Das Sofa und die Stühle anstelle von Kirchenbänken signalisieren, dass hier wohl keine Gottesdienste mehr stattfinden. Die Kanzel ist ja auch verschwunden. Regelmäßig veranstaltet der Winterhalter-Verein in der alten Dorfkirche jetzt Konzerte. Weitere Programmpunkte im Kirchlein sind daneben auch Lesungen, Filmabende – sowie jährlich der Flohmarkt, falls im Juli das Wetter zu schlecht fürs Freie ist.

Der Winterhalter-Verein ist 2008 gegründet worden, hält mit dem Museum „Le Petit Salon“ die Erinnerung wach an die Menzenschwander Malerbrüder Franz Xaver und Hermann Winterhalter, die zu Lebzeiten zu Europas gefragtesten Porträtmalern unter gekrönten Häuptern gehörten und für deren Gemälde heute schon mal siebenstellige Summen aufgerufen werden. Mit 200 Mitgliedern ist der Verein personell stabil und steht finanziell gesichert da, obwohl er für seine gar nicht so billige Arbeit niemals auch nur einen Cent Zuschüsse öffentlicher Kassen erhalten hat. Aber wieso besitzt ein Kunstverein eine ehemalige Kirche? Und wieso veranstaltet er darin Konzerte?

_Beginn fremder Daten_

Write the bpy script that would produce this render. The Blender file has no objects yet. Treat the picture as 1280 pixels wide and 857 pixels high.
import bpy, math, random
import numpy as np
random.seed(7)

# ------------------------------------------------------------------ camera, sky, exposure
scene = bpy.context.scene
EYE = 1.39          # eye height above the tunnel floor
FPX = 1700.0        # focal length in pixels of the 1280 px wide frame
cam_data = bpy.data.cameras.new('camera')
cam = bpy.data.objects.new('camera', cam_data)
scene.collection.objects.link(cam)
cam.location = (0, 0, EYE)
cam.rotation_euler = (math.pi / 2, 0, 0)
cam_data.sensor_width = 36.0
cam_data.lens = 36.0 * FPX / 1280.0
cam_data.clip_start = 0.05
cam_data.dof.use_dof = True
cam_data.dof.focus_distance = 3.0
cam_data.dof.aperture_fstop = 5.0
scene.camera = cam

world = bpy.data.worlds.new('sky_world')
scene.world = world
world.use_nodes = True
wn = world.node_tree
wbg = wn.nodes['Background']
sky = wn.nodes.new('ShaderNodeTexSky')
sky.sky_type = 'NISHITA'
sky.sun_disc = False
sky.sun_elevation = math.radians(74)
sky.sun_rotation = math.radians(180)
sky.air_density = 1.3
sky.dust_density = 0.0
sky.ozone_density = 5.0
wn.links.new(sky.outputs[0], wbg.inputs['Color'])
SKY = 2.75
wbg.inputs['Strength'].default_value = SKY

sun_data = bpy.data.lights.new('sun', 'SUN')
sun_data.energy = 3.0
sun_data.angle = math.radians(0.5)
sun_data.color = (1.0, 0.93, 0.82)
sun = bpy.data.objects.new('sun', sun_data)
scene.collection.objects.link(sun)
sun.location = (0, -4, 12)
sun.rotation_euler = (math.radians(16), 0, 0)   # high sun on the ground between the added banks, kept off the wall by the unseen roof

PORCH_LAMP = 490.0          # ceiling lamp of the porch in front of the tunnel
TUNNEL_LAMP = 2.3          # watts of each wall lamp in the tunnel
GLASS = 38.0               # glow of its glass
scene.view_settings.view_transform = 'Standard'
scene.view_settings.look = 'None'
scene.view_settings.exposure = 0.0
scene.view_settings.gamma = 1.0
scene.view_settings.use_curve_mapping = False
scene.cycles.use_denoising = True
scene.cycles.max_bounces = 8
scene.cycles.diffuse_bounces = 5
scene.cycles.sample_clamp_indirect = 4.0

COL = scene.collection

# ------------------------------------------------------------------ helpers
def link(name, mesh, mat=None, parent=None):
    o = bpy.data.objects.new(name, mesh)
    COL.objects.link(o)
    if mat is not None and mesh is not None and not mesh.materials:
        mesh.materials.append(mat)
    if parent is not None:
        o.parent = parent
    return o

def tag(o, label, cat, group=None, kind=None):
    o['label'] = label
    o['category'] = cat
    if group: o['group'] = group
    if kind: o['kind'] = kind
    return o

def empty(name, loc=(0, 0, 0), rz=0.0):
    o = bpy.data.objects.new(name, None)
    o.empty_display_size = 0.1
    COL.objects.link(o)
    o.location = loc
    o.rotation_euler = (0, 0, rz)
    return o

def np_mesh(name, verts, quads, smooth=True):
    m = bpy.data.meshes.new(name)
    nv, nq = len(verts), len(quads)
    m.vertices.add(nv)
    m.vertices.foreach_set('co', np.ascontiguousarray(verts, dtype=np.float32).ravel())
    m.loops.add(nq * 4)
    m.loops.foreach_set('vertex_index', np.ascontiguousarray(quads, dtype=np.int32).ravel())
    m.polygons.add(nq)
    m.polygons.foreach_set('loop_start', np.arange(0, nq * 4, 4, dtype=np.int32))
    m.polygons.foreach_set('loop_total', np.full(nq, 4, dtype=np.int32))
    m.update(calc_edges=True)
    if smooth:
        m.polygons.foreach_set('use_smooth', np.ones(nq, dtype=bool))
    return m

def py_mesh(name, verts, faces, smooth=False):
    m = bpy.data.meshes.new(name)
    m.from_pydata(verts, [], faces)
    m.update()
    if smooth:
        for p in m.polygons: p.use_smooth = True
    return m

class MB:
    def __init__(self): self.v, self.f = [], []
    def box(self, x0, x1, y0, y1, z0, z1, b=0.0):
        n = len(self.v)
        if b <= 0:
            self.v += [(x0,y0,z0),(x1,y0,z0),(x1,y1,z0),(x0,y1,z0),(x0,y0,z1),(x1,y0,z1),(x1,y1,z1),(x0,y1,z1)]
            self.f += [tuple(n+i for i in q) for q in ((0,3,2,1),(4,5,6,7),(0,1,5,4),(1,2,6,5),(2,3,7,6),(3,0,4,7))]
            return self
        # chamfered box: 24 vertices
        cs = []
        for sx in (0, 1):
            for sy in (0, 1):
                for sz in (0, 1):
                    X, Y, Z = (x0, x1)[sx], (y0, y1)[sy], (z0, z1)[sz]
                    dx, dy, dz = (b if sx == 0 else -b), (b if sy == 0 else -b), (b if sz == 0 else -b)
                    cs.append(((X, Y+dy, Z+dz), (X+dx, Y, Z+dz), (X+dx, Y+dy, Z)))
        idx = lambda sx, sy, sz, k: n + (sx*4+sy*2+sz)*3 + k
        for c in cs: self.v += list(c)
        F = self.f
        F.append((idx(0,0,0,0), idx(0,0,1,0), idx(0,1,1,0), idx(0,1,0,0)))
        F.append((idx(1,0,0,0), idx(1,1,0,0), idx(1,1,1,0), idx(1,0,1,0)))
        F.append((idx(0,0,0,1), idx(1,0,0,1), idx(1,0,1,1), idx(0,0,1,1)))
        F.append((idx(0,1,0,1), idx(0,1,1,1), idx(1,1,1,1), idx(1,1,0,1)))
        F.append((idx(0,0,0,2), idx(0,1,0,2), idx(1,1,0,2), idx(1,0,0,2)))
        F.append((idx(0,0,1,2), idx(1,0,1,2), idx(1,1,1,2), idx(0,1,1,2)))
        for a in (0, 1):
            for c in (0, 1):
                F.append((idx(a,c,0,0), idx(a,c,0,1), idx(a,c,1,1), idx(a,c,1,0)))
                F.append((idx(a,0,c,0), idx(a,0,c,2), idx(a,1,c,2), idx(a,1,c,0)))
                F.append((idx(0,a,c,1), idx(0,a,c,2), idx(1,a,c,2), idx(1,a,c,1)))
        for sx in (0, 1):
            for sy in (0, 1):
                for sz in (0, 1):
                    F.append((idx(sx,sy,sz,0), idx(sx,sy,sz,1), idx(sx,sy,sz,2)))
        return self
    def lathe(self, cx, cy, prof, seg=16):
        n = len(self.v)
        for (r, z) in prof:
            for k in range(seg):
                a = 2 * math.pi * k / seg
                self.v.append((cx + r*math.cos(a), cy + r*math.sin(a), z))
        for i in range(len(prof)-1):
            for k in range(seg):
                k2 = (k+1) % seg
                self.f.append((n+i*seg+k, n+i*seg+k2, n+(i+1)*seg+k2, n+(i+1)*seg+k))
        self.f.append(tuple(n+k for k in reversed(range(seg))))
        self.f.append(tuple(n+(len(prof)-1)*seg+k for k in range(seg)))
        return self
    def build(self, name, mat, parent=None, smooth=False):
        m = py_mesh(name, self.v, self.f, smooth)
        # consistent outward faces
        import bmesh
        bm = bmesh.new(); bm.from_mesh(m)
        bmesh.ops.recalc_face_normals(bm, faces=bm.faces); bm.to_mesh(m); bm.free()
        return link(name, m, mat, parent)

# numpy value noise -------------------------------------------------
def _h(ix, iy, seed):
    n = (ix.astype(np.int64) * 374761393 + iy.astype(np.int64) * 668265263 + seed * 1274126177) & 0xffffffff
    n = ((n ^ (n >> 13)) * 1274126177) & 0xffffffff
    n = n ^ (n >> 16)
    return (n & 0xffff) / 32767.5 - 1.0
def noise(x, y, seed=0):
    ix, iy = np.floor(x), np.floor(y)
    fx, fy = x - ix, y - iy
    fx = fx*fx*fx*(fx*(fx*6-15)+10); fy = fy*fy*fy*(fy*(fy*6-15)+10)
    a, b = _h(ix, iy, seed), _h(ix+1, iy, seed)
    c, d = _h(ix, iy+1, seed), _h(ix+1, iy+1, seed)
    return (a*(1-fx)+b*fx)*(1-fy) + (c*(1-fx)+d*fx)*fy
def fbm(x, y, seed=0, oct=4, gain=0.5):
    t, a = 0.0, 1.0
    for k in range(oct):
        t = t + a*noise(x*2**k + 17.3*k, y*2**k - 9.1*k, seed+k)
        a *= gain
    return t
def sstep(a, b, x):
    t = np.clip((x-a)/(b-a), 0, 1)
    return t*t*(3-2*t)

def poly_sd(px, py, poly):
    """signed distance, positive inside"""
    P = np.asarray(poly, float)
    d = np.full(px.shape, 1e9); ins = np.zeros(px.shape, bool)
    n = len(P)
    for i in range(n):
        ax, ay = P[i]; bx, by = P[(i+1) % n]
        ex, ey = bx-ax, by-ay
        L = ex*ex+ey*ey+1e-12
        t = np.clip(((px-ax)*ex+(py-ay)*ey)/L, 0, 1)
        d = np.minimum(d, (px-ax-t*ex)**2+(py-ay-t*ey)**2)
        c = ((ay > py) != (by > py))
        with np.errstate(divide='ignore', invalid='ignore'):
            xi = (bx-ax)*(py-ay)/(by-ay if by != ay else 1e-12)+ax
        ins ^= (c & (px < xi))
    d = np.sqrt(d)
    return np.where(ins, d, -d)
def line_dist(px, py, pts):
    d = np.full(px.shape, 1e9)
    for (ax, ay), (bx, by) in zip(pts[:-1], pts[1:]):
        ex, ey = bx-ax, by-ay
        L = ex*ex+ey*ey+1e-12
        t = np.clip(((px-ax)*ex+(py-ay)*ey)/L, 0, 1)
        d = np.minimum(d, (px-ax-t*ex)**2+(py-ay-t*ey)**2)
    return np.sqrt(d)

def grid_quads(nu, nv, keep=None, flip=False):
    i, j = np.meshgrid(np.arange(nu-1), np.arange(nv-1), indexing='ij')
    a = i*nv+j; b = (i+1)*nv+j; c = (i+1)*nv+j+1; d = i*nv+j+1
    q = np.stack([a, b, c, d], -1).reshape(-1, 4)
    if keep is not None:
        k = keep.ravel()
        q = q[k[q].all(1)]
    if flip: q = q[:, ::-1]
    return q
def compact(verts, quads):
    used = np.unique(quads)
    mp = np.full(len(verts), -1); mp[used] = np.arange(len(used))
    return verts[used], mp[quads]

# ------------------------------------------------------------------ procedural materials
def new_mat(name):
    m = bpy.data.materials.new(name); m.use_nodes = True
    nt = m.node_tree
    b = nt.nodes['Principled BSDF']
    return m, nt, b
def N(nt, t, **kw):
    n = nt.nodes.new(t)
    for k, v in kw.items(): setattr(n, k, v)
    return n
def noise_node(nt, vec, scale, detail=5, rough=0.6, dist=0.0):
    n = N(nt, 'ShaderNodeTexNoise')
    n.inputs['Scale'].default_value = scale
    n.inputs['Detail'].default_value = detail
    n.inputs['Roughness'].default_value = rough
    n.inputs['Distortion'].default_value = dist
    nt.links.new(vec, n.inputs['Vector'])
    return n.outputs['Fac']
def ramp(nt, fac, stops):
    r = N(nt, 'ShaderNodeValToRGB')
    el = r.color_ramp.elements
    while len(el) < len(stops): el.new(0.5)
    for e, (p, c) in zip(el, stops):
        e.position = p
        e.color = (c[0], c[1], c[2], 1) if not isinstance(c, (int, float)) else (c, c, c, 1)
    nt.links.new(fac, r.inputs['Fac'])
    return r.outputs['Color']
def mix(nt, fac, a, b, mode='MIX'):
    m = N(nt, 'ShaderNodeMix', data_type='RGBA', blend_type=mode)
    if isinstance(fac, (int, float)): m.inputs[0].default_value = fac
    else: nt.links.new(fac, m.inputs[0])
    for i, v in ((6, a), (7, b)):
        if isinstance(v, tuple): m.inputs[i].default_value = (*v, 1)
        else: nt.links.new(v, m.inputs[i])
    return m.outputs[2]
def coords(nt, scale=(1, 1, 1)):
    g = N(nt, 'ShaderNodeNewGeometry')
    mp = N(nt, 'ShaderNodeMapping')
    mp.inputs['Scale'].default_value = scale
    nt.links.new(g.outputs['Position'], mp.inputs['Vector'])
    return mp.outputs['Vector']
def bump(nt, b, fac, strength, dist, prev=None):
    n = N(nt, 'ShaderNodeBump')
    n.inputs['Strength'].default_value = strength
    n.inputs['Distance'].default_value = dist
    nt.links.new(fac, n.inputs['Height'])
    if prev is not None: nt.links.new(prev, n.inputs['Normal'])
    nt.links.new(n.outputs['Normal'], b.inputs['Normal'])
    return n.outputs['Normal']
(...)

Die Geschichte beginnt 2013, als die Winterhalter-Freunde sich gerade ernste Gedanken über andere Räumlichkeiten machten. Der Platz im ehemaligen Menzenschwander Rathaus für ihr Museum war äußerst knapp bemessen, das Gebäude musste sich die Kunst mit anderen Nutzern teilen. Da sprach der damalige evangelische Pfarrer die Vereinsmitglieder an. „Ihr könnt die Kirche haben“, bot er an. „Für einen Euro.“

„Echt jetzt?“, habe sie da gedacht, berichtet Elisabeth Kaiser. „Für einen Euro, da überlegt man schon“, sagt Kaiser. „Aber wir dachten damals, das können wir nicht machen.“ 3000 bis 4000¦Euro Kosten wären mindestens für den Unterhalt fällig gewesen, für den jungen Verein eine Stange Geld. So erwarb das Objekt zunächst ein Investor, „den Schwaben“ nennt ihn Kaiser, für sehr viel mehr als einen Euro. Doch der ließ die hübsche alte Kirche verfallen.

Deshalb fragte der Verein den „Schwaben“ 2017, ob er ihnen das Gebäude nicht abtreten wolle. Das tat er, für 16.000¦Euro. Der Verein ließ einen Architekten den Umbau zum Museum planen. Dieser präsentierte Pläne eines aufwendigen „Hauses im Haus“, mit mehreren Etagen und allen Schikanen. Kosten: drei bis vier Millionen Euro. „Anfangs dachten wir, das bringen wir auf“, erinnert sich Elisabeth Kaiser. Doch die Suche nach betuchten Finanziers verlief mittelmäßig. Inzwischen konnte der Verein zudem im alten Rathaus weitere Räume beziehen. Diesen Standort findet Elisabeth Kaiser ohnehin ideal, schließlich hatten die Winterhalter-Brüder dieses Haus einst für die Gemeinde bauen lassen.

Doch das Gebäude gehörte jetzt nun mal dem Verein. „Dann wollten wir es auch nutzen“, sagt Elisabeth Kaiser, es habe nahe gelegen, kulturelle Veranstaltungen abseits der traditionellen Blasmusik in den Ort zu bringen. Mit Konzerten, Lesungen und Kino ging es 2018 los. Allerdings stand dem Verein auch die Sanierung des Gebäudes bevor. Das Geld kam durch Spenden zusammen, großteils von einem Winterhalter-Nachkommen.

Rund 100.000 Euro hat der Verein in die Kirche gesteckt. Sie erhielt nicht nur eine neue elektrische Anlage, die Heizstrahler und mehrere Toiletten, sondern auch den neuen weißen Anstrich außen. Das Weiß sei historisch, darauf hatte das Denkmalamt gepocht. Und die Mitglieder mussten vom Dachboden zentnerweise Müll räumen. Hunderte Kilogramm Abfall schleppten sie in großen Säcken heraus. „Und allein 250 Kilogramm Taubendreck“, erinnert sich Elisabeth Kaiser an die Aktion.